Les accords bilatéraux avec des pays comme l’Égypte, l’Inde ou le Bangladesh permettent d’accueillir des travailleurs dans l’agriculture, le tourisme ou le BTP. Ces migrants économiques rentrent chez eux à l’issue de leur contrat. Quant aux réfugiés bénéficiant d’une protection internationale, le pays assume ses obligations humanitaires tout en veillant à leur intégration.

Récemment, un premier contingent limité de réfugiés soudanais a été accueilli pour travailler dans les champs. Une expérience pilote qui pourrait être étendue si les résultats sont concluants.

« Nous sommes très stricts en matière d’immigration illégale. Nous ferons tout ce qui est en notre pouvoir pour empêcher quiconque d’entrer illégalement dans notre pays. »

Cette ligne politique ne fait pas l’unanimité. Certains y voient une réponse trop timide face à l’ampleur du défi démographique. D’autres saluent au contraire la volonté de préserver l’identité nationale tout en répondant aux besoins économiques.

La famille nombreuse redevient-elle rentable ?

Revenons au cœur du plan : les incitations fiscales. Le principe est progressif et sans ambiguïté. Une famille avec un enfant bénéficiera déjà d’une réduction significative. Avec deux enfants, l’avantage sera plus important. À partir de trois enfants, la baisse d’impôts devient réellement conséquente.

Cette logique n’est pas nouvelle en Europe de l’Est (Hongrie, Pologne) où des politiques similaires ont été mises en place avec des résultats mitigés mais réels. En Grèce, l’effort budgétaire est proportionnellement plus massif. Reste à savoir si les jeunes couples, souvent endettés et précaires, se laisseront convaincre par cette carotte fiscale.

Car avoir un enfant, ce n’est pas seulement une question d’argent. C’est aussi une question de temps, de confiance en l’avenir, de stabilité professionnelle. Les 1,76 milliard d’euros pourront alléger le budget familial, mais ils ne créeront pas à eux seuls l’envie d’enfant si les conditions de vie restent trop incertaines.

Vers un modèle méditerranéen réinventé ?

La Grèce a longtemps été un pays de familles nombreuses. Les photos en noir et blanc des années 60 montrent des tablées immenses, des villages pleins d’enfants. Ce modèle s’est effrité avec la modernité, l’urbanisation, l’entrée massive des femmes sur le marché du travail et la crise économique de 2009-2018 qui a laissé des cicatrices profondes.
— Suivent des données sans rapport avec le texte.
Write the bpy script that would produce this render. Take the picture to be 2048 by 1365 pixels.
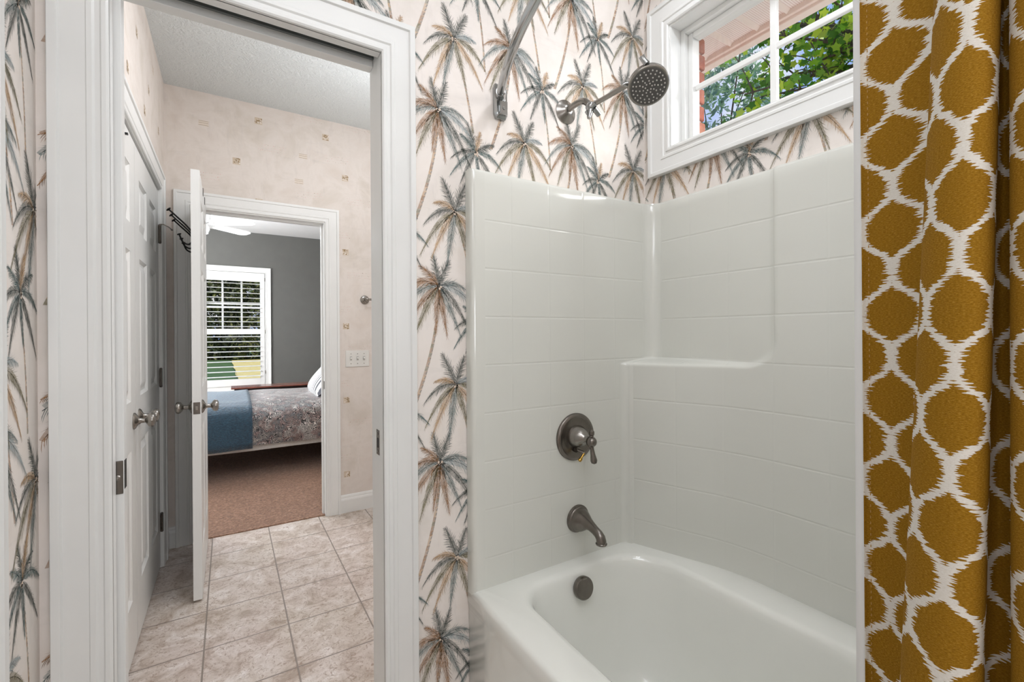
import bpy, math, random
import numpy as np
from mathutils import Vector, Matrix
PI = math.pi
for o in list(bpy.data.objects): bpy.data.objects.remove(o, do_unlink=True)
SC = bpy.context.scene
COL = SC.collection
random.seed(7)

# ------------------------------------------------------------------ camera
YAW, PITCH, ROLL, FPX, CAMZ = math.radians(31.936), math.radians(-.0718), math.radians(-.3544), 910.16, 1.2555
fw = Vector((math.sin(YAW)*math.cos(PITCH), math.cos(YAW)*math.cos(PITCH), math.sin(PITCH)))
rt = Vector((math.cos(YAW), -math.sin(YAW), 0)); up = rt.cross(fw)
R_ = rt*math.cos(ROLL) + up*math.sin(ROLL); U_ = up*math.cos(ROLL) - rt*math.sin(ROLL)
cd = bpy.data.cameras.new('camera'); cam = bpy.data.objects.new('camera', cd); COL.objects.link(cam)
cam.matrix_world = Matrix(((R_.x, U_.x, -fw.x, 0), (R_.y, U_.y, -fw.y, 0), (R_.z, U_.z, -fw.z, CAMZ), (0, 0, 0, 1)))
cd.sensor_width = 36; cd.lens = FPX*36/2048; cd.shift_y = -13.11/2048; cd.clip_start = .02; cd.clip_end = 400
SC.camera = cam

# ------------------------------------------------------------------ world, sun, lamps, exposure
SC.view_settings.view_transform = 'Standard'; SC.view_settings.look = 'None'
SC.view_settings.gamma = 1; SC.view_settings.exposure = 0.0; SC.view_settings.use_curve_mapping = False
W = bpy.data.worlds.new('sky'); SC.world = W; W.use_nodes = True
wn = W.node_tree; wn.nodes.clear()
def wnode(t, **k):
    n = wn.nodes.new(t)
    for a, b in k.items(): setattr(n, a, b)
    return n
wo = wnode('ShaderNodeOutputWorld'); wb = wnode('ShaderNodeBackground'); wtc = wnode('ShaderNodeTexCoord')
wnz = wnode('ShaderNodeTexNoise'); wnz.inputs['Scale'].default_value = 5.0; wnz.inputs['Detail'].default_value = 6
wr = wnode('ShaderNodeValToRGB'); wr.color_ramp.elements[0].position = .46; wr.color_ramp.elements[1].position = .66
wr.color_ramp.elements[0].color = (.34, .50, .92, 1); wr.color_ramp.elements[1].color = (1.0, 1.0, 1.0, 1)
wn.links.new(wtc.outputs['Generated'], wnz.inputs['Vector']); wn.links.new(wnz.outputs['Fac'], wr.inputs['Fac'])
wn.links.new(wr.outputs['Color'], wb.inputs['Color']); wb.inputs['Strength'].default_value = 1.0
wn.links.new(wb.outputs['Background'], wo.inputs['Surface'])

def lamp(name, kind, loc, energy, col=(1, 1, 1), rot=None, size=None, size_y=None, angle=None):
    l = bpy.data.lights.new(name, kind); l.energy = energy; l.color = col
    if size: l.size = size
    if size_y: l.shape = 'RECTANGLE'; l.size_y = size_y
    if angle: l.angle = angle
    o = bpy.data.objects.new(name, l); COL.objects.link(o); o.location = loc
    if rot is not None: o.rotation_euler = rot
    return o
sd = Vector((-.70, .66, -.45))            # the way the sun's light travels
lamp('sun', 'SUN', (6, -5, 8), 5.5, (1, .98, .95), sd.to_track_quat('-Z', 'Y').to_euler(), angle=math.radians(40))
COOL = (.95, .99, 1.06)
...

Aujourd’hui, le défi consiste à réconcilier tradition et modernité. À offrir aux jeunes générations la possibilité d’avoir des enfants sans renoncer à leurs aspirations professionnelles ou personnelles. Les crèches gratuites, les congés parentaux mieux indemnisés, le télétravail, le logement abordable : toutes ces pièces du puzzle devront être assemblées pour que les mesures fiscales portent réellement leurs fruits.

Le gouvernement semble en prendre conscience. Les 1,76 milliard d’euros ne sont qu’une première étape. D’autres annonces sont attendues : réforme des aides à la petite enfance, incitations au retour des expatriés, politique du logement… La bataille pour la natalité ne fait que commencer.
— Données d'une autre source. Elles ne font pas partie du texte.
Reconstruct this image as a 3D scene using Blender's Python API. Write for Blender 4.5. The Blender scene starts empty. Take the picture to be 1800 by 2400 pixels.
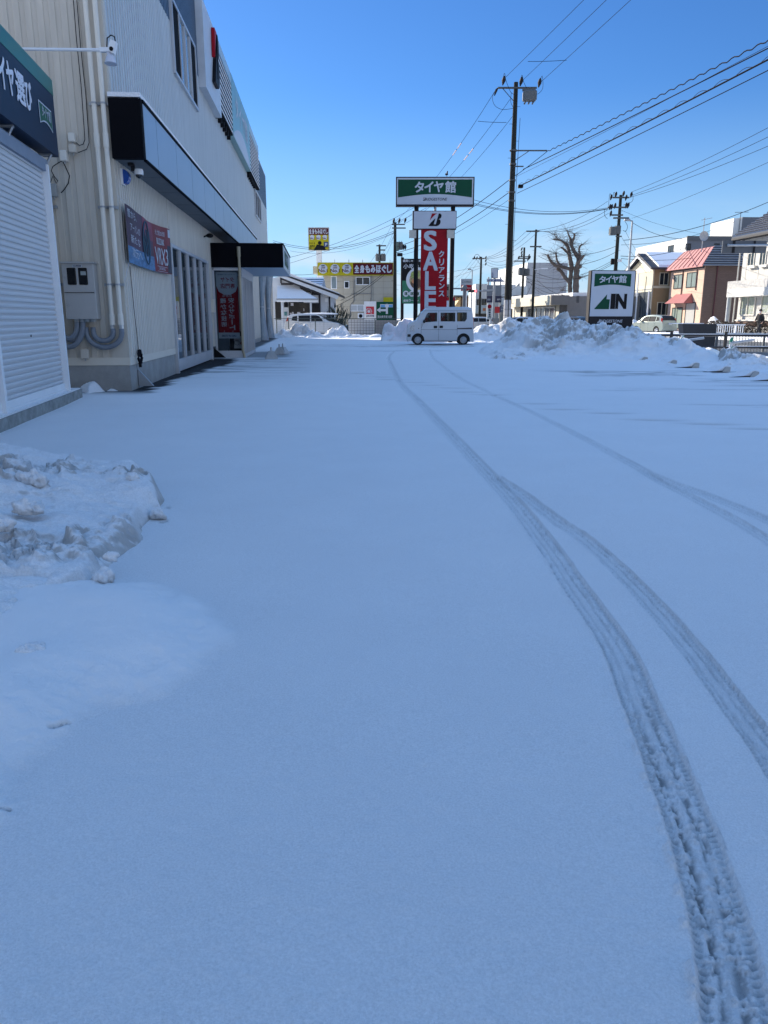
import bpy, math, random
import numpy as np
from mathutils import Vector, Matrix, noise as mnoise
from mathutils.geometry import tessellate_polygon

# ------------------------------------------------------------------ camera, sky, sun, exposure
scene = bpy.context.scene
COL = scene.collection
F = 1800.0
TP = 456 / 1800.0
PITCH = math.atan(TP)
SP, CP = math.sin(PITCH), math.cos(PITCH)
CAMH = 1.38
cam_data = bpy.data.cameras.new('camera')
cam_data.sensor_fit = 'VERTICAL'
cam_data.sensor_height = 36.0
cam_data.lens = 27.0
cam_data.clip_start = 0.05
cam_data.clip_end = 3000.0
cam = bpy.data.objects.new('camera', cam_data)
COL.objects.link(cam)
cam.location = (0, 0, CAMH)
cam.rotation_euler = (math.pi / 2 - PITCH, 0, 0)
scene.camera = cam

SUN_AZ = math.radians(43)      # to the left of straight ahead
SUN_EL = math.radians(22)
w = bpy.data.worlds.new('World')
scene.world = w
w.use_nodes = True
nt = w.node_tree
nt.nodes.clear()
sky = nt.nodes.new('ShaderNodeTexSky')
sky.sky_type = 'NISHITA'
sky.sun_disc = False
sky.sun_elevation = SUN_EL
sky.sun_rotation = -SUN_AZ
sky.altitude = 150
sky.air_density = 1.0
sky.dust_density = 0.2
sky.ozone_density = 2.2
# thin low cloud bank just over the horizon
tc = nt.nodes.new('ShaderNodeTexCoord')
sep = nt.nodes.new('ShaderNodeSeparateXYZ')
nt.links.new(tc.outputs['Generated'], sep.inputs[0])
mp = nt.nodes.new('ShaderNodeMapping')
mp.inputs['Scale'].default_value = (3.0, 3.0, 11.0)
nt.links.new(tc.outputs['Generated'], mp.inputs['Vector'])
ns = nt.nodes.new('ShaderNodeTexNoise')
ns.inputs['Scale'].default_value = 2.3
ns.inputs['Detail'].default_value = 6
ns.inputs['Roughness'].default_value = 0.55
nt.links.new(mp.outputs[0], ns.inputs['Vector'])
cr = nt.nodes.new('ShaderNodeMapRange')
cr.interpolation_type = 'SMOOTHSTEP'
cr.inputs['From Min'].default_value = 0.40
cr.inputs['From Max'].default_value = 0.66
nt.links.new(ns.outputs['Fac'], cr.inputs['Value'])
el = nt.nodes.new('ShaderNodeMapRange')
el.interpolation_type = 'SMOOTHSTEP'
el.inputs['From Min'].default_value = 0.03
el.inputs['From Max'].default_value = 0.145
el.inputs['To Min'].default_value = 0.75
el.inputs['To Max'].default_value = 0.0
nt.links.new(sep.outputs['Z'], el.inputs['Value'])
mul = nt.nodes.new('ShaderNodeMath'); mul.operation = 'MULTIPLY'
nt.links.new(cr.outputs[0], mul.inputs[0]); nt.links.new(el.outputs[0], mul.inputs[1])
hs = nt.nodes.new('ShaderNodeHueSaturation')
hs.inputs['Saturation'].default_value = 1.12
nt.links.new(sky.outputs[0], hs.inputs['Color'])
tn = nt.nodes.new('ShaderNodeVectorMath'); tn.operation = 'MULTIPLY'   # deep clear winter blue low down, unseen sky overhead brightened to light the snow
tn.inputs[1].default_value = (0.157, 0.257, 0.395)
nt.links.new(hs.outputs[0], tn.inputs[0])
hz = nt.nodes.new('ShaderNodeMix'); hz.data_type = 'RGBA'      # pale air low over the town
hz.inputs['B'].default_value = (1.24, 1.9, 2.55, 1)
he = nt.nodes.new('ShaderNodeMapRange'); he.interpolation_type = 'SMOOTHSTEP'
he.inputs['From Min'].default_value = -0.02; he.inputs['From Max'].default_value = 0.26
he.inputs['To Min'].default_value = 0.85; he.inputs['To Max'].default_value = 0.0
nt.links.new(sep.outputs['Z'], he.inputs['Value'])
nt.links.new(he.outputs[0], hz.inputs['Factor']); nt.links.new(tn.outputs[0], hz.inputs['A'])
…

En attendant, une chose est sûre : rarement un pays européen n’avait mis autant d’argent sur la table pour tenter de faire renaître le désir d’enfant. La Grèce joue gros. L’Europe entière regarde. Et les jeunes couples hellènes, eux, attendent des signaux concrets que demain sera plus accueillant pour les berceaux.

Parce qu’au fond, derrière les milliards et les tableaux Excel, il y a une question simple et immense : voulons-nous encore transmettre la vie ? La réponse grecque, pour l’instant, est un « oui » retentissant… mais prudent.